I just happened to be reading a similar account yesterday of Gano's visit in Semple's History of the Rise and Progress of Baptists in Virginia. I am considering giving a talk about his visit and the Sandy Creek Church at a meeting in Burlington, North Carolinia in March. The history is definitely clearer when you read primary documents rather than someone else's interpretation, which is what we have been getting in many of our seminaries the past 50 years.

Philip Bryan said...

Accepting Free Will baptism is not that only thing that the brethren in the Philadelphia Baptist Association did. Check the index of the minutes of the first hundred years of that association. Regardless of what some of our forefathers did, WE need to do things "decently and in order."

Philip Bryan

Perry McCall said...

Dr. McBeth on pg 245 in The Baptist Heritage has this paragraph discussing the role of associations in answering “queries”.

“In 1765 the Smith’s Creek church asked “whether it be proper to receive a person into communion who had been baptized by immersion by a minister of the Church of England, if no other objection be made?” The Philadelphia Association replied, “Yea, if he had been baptized on a profession of faith and repentance.”

I don’t know which is more interesting, the fact that they said yes or the assumption that an objection could be made to a person being baptized? Times have changed. The next paragraph on the same page is an example where the Assoc. gave the opinion that women should be allowed a vote in the Church. OK, so it wasn’t a voice! But it was a vote!!

R. L. Vaughn said...

Perry, interesting that you should mention the Smith's Creek 1765 query. I have just about 5 minutes ago read about that in the "History of Alien Immersion and Valid Baptism" by J. H. Grime (published by Grime, Ridgely, TN, 1909). Grime points out a number of decisions by the Philadelphia Assn against "alien immersion" -- 1729, 1732, 1744, 1749, 1768 & 1787. I don't have a copy of the Gillette's Philadelphia minutes here at home (got outbid on ebay!), but Grime says that "church" in church of England is not capitalized and may not be referring to the Episcopal church but he thinks possibly the General Baptist church of England. It is only speculative and partly based on some events taking place around the same time, plus the emphasis on "profession of faith and repentance". If Grime is correct, it would be another case of FWB/General Baptist baptism, but I think this is not proveable. I notice that McBeth does capitalize "Church" in Church of England.

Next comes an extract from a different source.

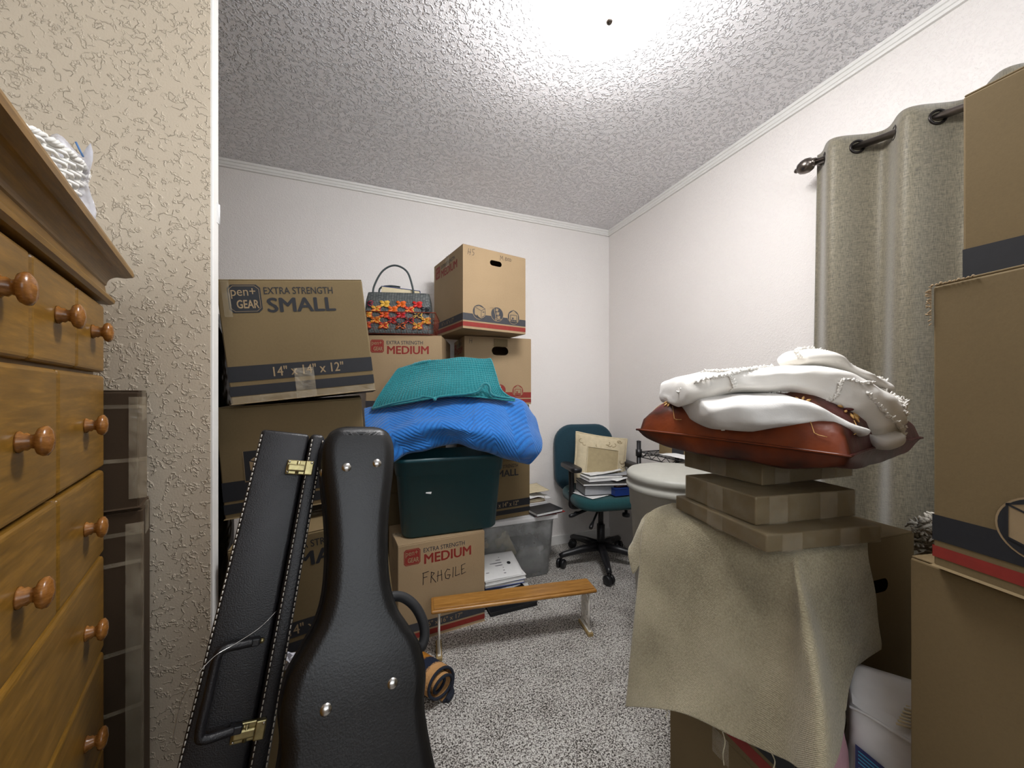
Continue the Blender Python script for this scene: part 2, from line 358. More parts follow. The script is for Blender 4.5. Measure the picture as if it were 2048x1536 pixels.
# ---------------------------------------------------------------- lettering
_TX = {}
def text_mesh(txt, bold):
    k = (txt, bold)
    if k not in _TX:
        cu = bpy.data.curves.new('t', 'FONT'); cu.body = txt; cu.size = 1.0; cu.offset = 0; cu.resolution_u = 3; cu.fill_mode = 'FRONT'
        o = bpy.data.objects.new('t', cu); COL.objects.link(o)
        me = bpy.data.meshes.new_from_object(o.evaluated_get(bpy.context.evaluated_depsgraph_get()))
        vs = [(v.co.x, v.co.y) for v in me.vertices]; fs = [tuple(p.vertices) for p in me.polygons]
        bpy.data.objects.remove(o); bpy.data.curves.remove(cu); bpy.data.meshes.remove(me)
        _TX[k] = (vs, fs)
    return _TX[k]
class Print:
    "flat ink on the faces of a carton w x d x h"
    def __init__(s, dims):
        s.w, s.d, s.h = dims; s.mb = MB()
    def frame(s, face):
        return {'F': (Vector((0, 0, 0)), Vector((1, 0, 0)), Vector((0, -1, 0)), s.w),
                'L': (Vector((0, s.d, 0)), Vector((0, -1, 0)), Vector((-1, 0, 0)), s.d),
                'R': (Vector((s.w, 0, 0)), Vector((0, 1, 0)), Vector((1, 0, 0)), s.d)}[face]
    def P(s, face, u, v, lay):
        o, ux, n, wd = s.frame(face); return o + ux * u + Vector((0, 0, v)) + n * (0.0007 + 0.0005 * lay)
    def poly(s, face, pts, mat, lay=0): s.mb.add([s.P(face, u, v, lay) for u, v in pts], [tuple(range(len(pts)))], mat)
    def rect(s, face, u0, v0, u1, v1, mat, lay=0): s.poly(face, [(u0, v0), (u1, v0), (u1, v1), (u0, v1)], mat, lay)
    def disc(s, face, u, v, r, mat, lay=0, n=36): s.poly(face, [(u + r * math.cos(2 * math.pi * i / n), v + r * math.sin(2 * math.pi * i / n)) for i in range(n)], mat, lay)
    def stroke(s, face, pts, wd, mat, lay=0, closed=False):
        pts = [Vector(p) for p in pts]
        if closed: pts = pts + [pts[0]]
        for a, b in zip(pts, pts[1:]):
            t = (b - a)
            if t.length < 1e-9: continue
            t.normalize(); q = Vector((-t.y, t.x)) * wd / 2; e = t * wd * 0.35
            s.poly(face, [a - e - q, b + e - q, b + e + q, a - e + q], mat, lay)
    def text(s, face, txt, u, v, cap, mat, lay=1, bold=0.0, width=None):
        vs, fs = text_mesh(txt, bold)
        x0 = min(p[0] for p in vs); x1 = max(p[0] for p in vs); y0 = min(p[1] for p in vs if p[1] > -0.05); y1 = max(p[1] for p in vs)
        sy = cap / (y1 - y0); sx = (width / (x1 - x0)) if width else sy
        for k in ((0, 0),) if not bold else ((-1, 0), (1, 0), (0, -.6), (0, .6)):
            s.mb.add([s.P(face, u + (p[0] - x0 + k[0] * bold) * sx, v + (p[1] - y0 + k[1] * bold) * sy, lay + .05 * (k[0] + 2 * k[1])) for p in vs], fs, mat)
    def logo(s, face, u0, v0, u1, v1, mat, ink):
        c = (u1 - u0) * 0.12
        oct_ = lambda a: [(u0 + a + c, v0 + a), (u1 - a - c, v0 + a), (u1 - a, v0 + a + c), (u1 - a, v1 - a - c), (u1 - a - c, v1 - a), (u0 + a + c, v1 - a), (u0 + a, v1 - a - c), (u0 + a, v0 + a + c)]
        s.poly(face, oct_(0), mat, 0); wd = u1 - u0; ht = v1 - v0
        s.stroke(face, oct_(wd * 0.05), wd * 0.012, ink, 1, True)
        s.text(face, 'pen+', u0 + wd * 0.10, v0 + ht * 0.60, ht * 0.27, ink, 1, 0.0, wd * 0.74)
        s.text(face, 'GEAR', u0 + wd * 0.24, v0 + ht * 0.16, ht * 0.29, ink, 1, 0.025, wd * 0.66)
    def bands(s, face, spec):
        wd = s.frame(face)[3]
        for a, b, m in spec: s.rect(face, 0.0, s.h * (1 - b), wd, s.h * (1 - a), m, 0)
    def small(s, face='F', dims_txt='14" x 14" x 12"'):
        wd = s.frame(face)[3]; h = s.h
        s.logo(face, wd * .065, h * .735, wd * .275, h * .965, 'black_ink', 'tan_ink')
        s.text(face, 'EXTRA STRENGTH', wd * .295, h * .885, h * .058, 'black_ink', 0, 0.01, wd * .475)
        s.text(face, 'SMALL', wd * .31, h * .735, h * .118, 'black_ink', 0, 0.03, wd * .465)
        s.bands(face, [(.695, .82, 'black_ink'), (.855, .935, 'black_ink')])
        s.text(face, dims_txt, wd * .29, h * .203, h * .080, 'tan_ink', 1, 0.012, wd * .49)
    def medium(s, face='F', ink='grey_ink', txt=True):
        wd = s.frame(face)[3]; h = s.h
        s.logo(face, wd * .063, h * .79, wd * .24, h * .955, 'red_ink', 'tan_ink')
        s.text(face, 'EXTRA STRENGTH', wd * .275, h * .895, h * .045, ink, 0, 0.01, wd * .475)
        s.text(face, 'MEDIUM', wd * .285, h * .775, h * .098, 'red_ink', 0, 0.03, wd * .54)
        s.mbands(face, ink)
        if txt: s.text(face, '16" x 16" x 17"', wd * .30, h * .118, h * .050, 'tan_ink', 1, 0.01, wd * .42)
    def mbands(s, face, ink='grey_ink'): s.bands(face, [(.815, .90, ink), (.918, .972, 'red_ink')])
    def icon_ring(s, face, u, v, r, ink):
        s.disc(face, u, v, r, 'tan_ink', 1); s.disc(face, u, v, r * .94, ink, 2)
    def icon_box(s, face, u, v, r, ink, sx=1.0):
        s.icon_ring(face, u, v, r, ink); k = lambda a, b: (u + a * r * sx, v + b * r)
        A, B, C, D, E_, F_, G = k(-.72, .62), k(-.05, .84), k(.86, .52), k(.30, .18), k(-.72, -.42), k(.26, -.78), k(.86, -.34)
        s.poly(face, [A, E_, F_, G, C, B], 'tan_ink', 3)
        s.stroke(face, [A, D, C], r * .06, ink, 4); s.stroke(face, [D, F_], r * .06, ink, 4); s.stroke(face, [A, B, C, G, F_, E_], r * .06, ink, 4, True)
        s.rect(face, u + r * .48, v - r * .02, u + r * .74, v + r * .10, ink, 4)
        s.stroke(face, [k(-.3, -.45), k(-.2, -.72), k(.2, -.92), k(.6, -.78), k(.86, -.52)], r * .09, ink, 4)
        s.stroke(face, [k(-.22, -.3), k(-.1, -.62), k(.25, -.80), k(.58, -.68), k(.8, -.45)], r * .07, 'tan_ink', 5)
    def icon_truck(s, face, u, v, r, ink):
        s.icon_ring(face, u, v, r, ink); k = lambda a, b: (u + a * r, v + b * r)
        for (a, b, q) in ((.22, -.38, .24), (.08, .12, .24), (-.05, .60, .22)):
            c, sn = math.cos(-.2), math.sin(-.2)
            pts = [k(a + q * (x * c - y * sn), b + q * (x * sn + y * c)) for x, y in ((-1, -1), (1, -1), (1, 1), (-1, 1))]
            s.poly(face, pts, 'tan_ink', 3); s.stroke(face, pts, r * .06, ink, 4, True); s.stroke(face, [k(a, b + q), k(a, b + q * .3)], r * .06, ink, 4)
        s.stroke(face, [k(-1.1, .78), k(-.75, .86), k(-.5, .7), k(-.15, -.72), k(.6, -.62)], r * .09, 'tan_ink', 4)
        s.disc(face, u - .2 * r, v - .72 * r, r * .17, 'tan_ink', 4, 16); s.disc(face, u - .2 * r, v - .72 * r, r * .09, ink, 5, 16)
    def icon_house(s, face, u, v, r, ink):
        s.icon_ring(face, u, v, r, ink); k = lambda a, b: (u + a * r, v + b * r)
        H = [k(-.78, -.72), k(.78, -.72), k(.78, .42), k(0, .98), k(-.78, .42)]
        s.poly(face, H, 'tan_ink', 3); s.stroke(face, H, r * .07, ink, 4, True)
        s.rect(face, u - .56 * r, v - .72 * r, u + .56 * r, v + .30 * r, ink, 4); s.rect(face, u - .47 * r, v - .66 * r, u + .47 * r, v + .22 * r, 'tan_ink', 5)
        for a, b in ((-.30, -.5), (.0, -.5), (.3, -.5), (-.15, -.2)): s.rect(face, u + (a - .13) * r, v + (b - .13) * r, u + (a + .13) * r, v + (b + .13) * r, ink, 6)
    def icons(s, face, ink, which=(1, 1, 1)):
        wd = s.frame(face)[3]; r = s.h * .092
        if which[0]: s.icon_box(face, wd * .24, s.h * .215, r, ink)
        if which[1]: s.icon_truck(face, wd * .52, s.h * .215, r, ink)
        if which[2]: s.icon_house(face, wd * .79, s.h * .205, r, ink)
    def hand(s, face, strokes, u, v, k, wd, mat='marker_ink'):
        for st in strokes: s.stroke(face, [(u + a * k, v + b * k) for a, b in st], wd, mat, 1)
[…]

Also, the Philadelphia Assn queries seem to consistently hold the valid administrator is a properly ordained minister.

In Grime's book on pages 43-44, he quotes Furman's history of the Charleston Association about a query in 1758 concerning baptisms performed by Paul Palmer. They answered that though "Palmer was a disorderly person, yet as he was baptized according to the word of God, persons baptized by him may be received into our churches, upon satisfactory examination as to principles of grace." Palmer was a General Baptist to whom many historians trace the southern branch of the Free Will Baptists.

OTOH, Grime also mentions an incident where he "baptized a church" (circa 1888, pp. 62-63). These folks were in the Boiling Springs Church of Christian Baptists in Putnam Co., TN. Christian Baptists are an independent division of Free Will Baptists that still exist in at least three associations -- Eastern Division of the Stone Association Free Will Baptist Church (TN), Original (Western) Stone Association of Free Will Christian Baptist Church of Christ (TN), and Stone Association of Free Will Baptist of Central Indiana.

Not pointed out in the blog, but IIRC, Gano did "rebaptize" quite a few, but that was because they did not accept their profession of faith as solid.

Perry McCall said...

r.l. Vaughn,
Thanks for the added info. and resource. I am still looking to snag a deal on the Philadelphia minutes also. That is an interesting note about the capitalization of Church. I enjoyed your post on "Landmarkism."
Perry

J. Dale Weaver, M.Div. said...

I've known Johnny Hunt for over 20 years. I've visited his Church, been to several of his conferences, and spoken to and written him on a number of ocassions.

In my entire experience,I have found precious few men who cared for people -- for souls -- like Johnny Hunt. That is why I find the negative comments here about he, his church and his ministry rather disgusting.

I am thankful Johnny has the guts to stand against the arrogance often clearly demonstrated among "calvinistic baptists." As an ordained minister for nearly 20 years, and a member of a Southern Baptist Church, I had paid relatively little attention to the resurgence of reformed thinking within the SBC. Not anymore.

Should the SBC return to calvinist theology as a whole, I'll remain true to Scripture -- and preach the Gospel IN GENERAL to "every creature."

A word of caution to calvinist baptists: You'll find few men as charitable and kind as Johnny Hunt within the SBC. Pray for him, and stop backbiting.